Another key role for local governments is to assist in productivity growth by providing an environment that enables successful small businesses to grow their enterprises and become larger businesses.  Policies that support the growth of economic clusters combined with incubators that support fast growing local businesses will help strengthen the regional economy.

Clusters are industries that develop in a region around a particular regional advantage(s). While the large clusters that have supported this region for quite some time are evident (the ports, the defense industry, and tourism), the region will need to see the development of new industry clusters to lead growth in the future. As outlined in the Hampton Roads Regional Competitiveness Report issued this month, clusters are extremely difficult to identify until they have grown to the point where they do not require support. This leads to offering a low level of support to a variety of potential clusters, encouraging the basic infrastructure of information sharing and labor force pooling to develop, without leveraging scarce public funds to support one particular company/industry. Biotech at the Beach is an excellent example of a simple and effective effort that requires very limited investment/support.

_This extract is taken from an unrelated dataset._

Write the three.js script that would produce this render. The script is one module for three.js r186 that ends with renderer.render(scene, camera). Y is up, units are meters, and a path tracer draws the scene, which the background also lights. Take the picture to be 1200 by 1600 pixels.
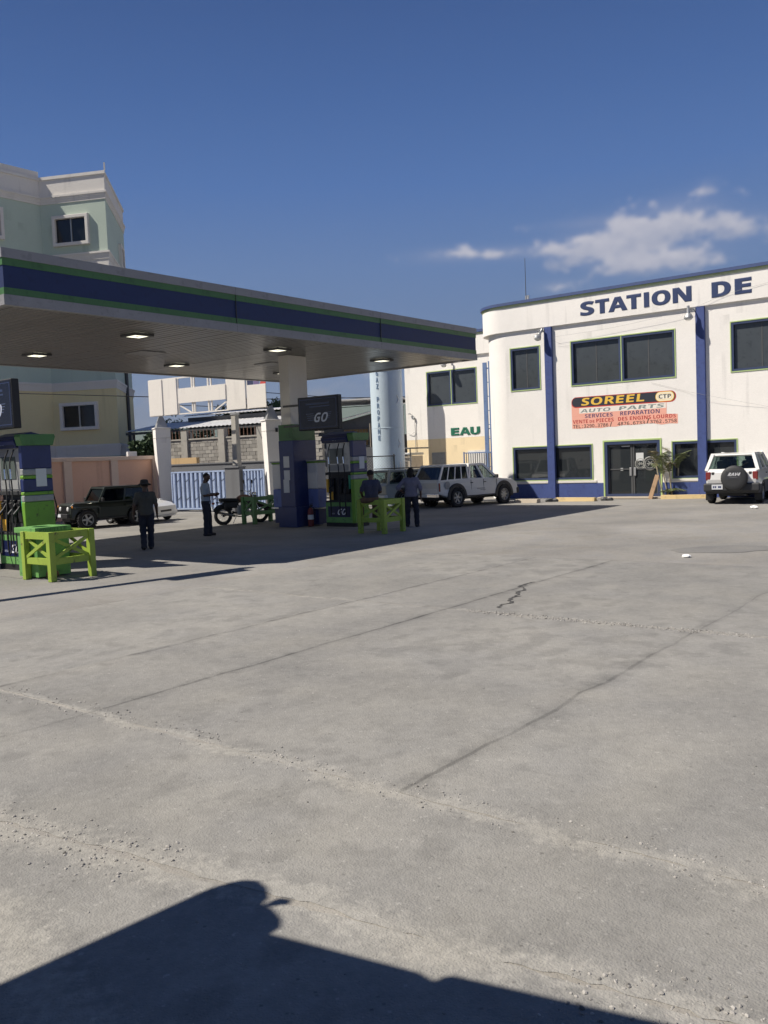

Another potential growth opportunity lies in the development of a regional business incubator with a specific focus of providing information, support, and business connections (as opposed to building space), that provides businesses with the specific tools to enable business expansion.  The success of such an incubator would be contingent on 1) its ability to identify companies well suited for growth within the regional economy, and 2) the incubator’s capacity to provide necessary support and develop constructive relationships to assist growing businesses.  It would be imperative that incubator staff possess professional business experience, particularly in regard to transitioning a small local business into a business that operates at the regional, state, or national level.

Productivity growth will solve all of your problems:

Economic analysis of development efforts are often challenging to measure because it is difficult to determine the nature of causal relationships.  Region’s that experience productivity growth tend to experience gains in education and amenities, which may then fuel additional productivity growth. Education is perhaps the one certainty that has been identified as a clear driver of productivity growth.  While many speculative theories abound as to how one might achieve economic growth, one can be assured that there is no substitute for an efficient system of governance that provides a stable and transparent framework for business growth and formation. With such a system in place, the majority of regional growth will come from the expansion of local businesses that take advantage of the region’s productivity growth and natural clusters.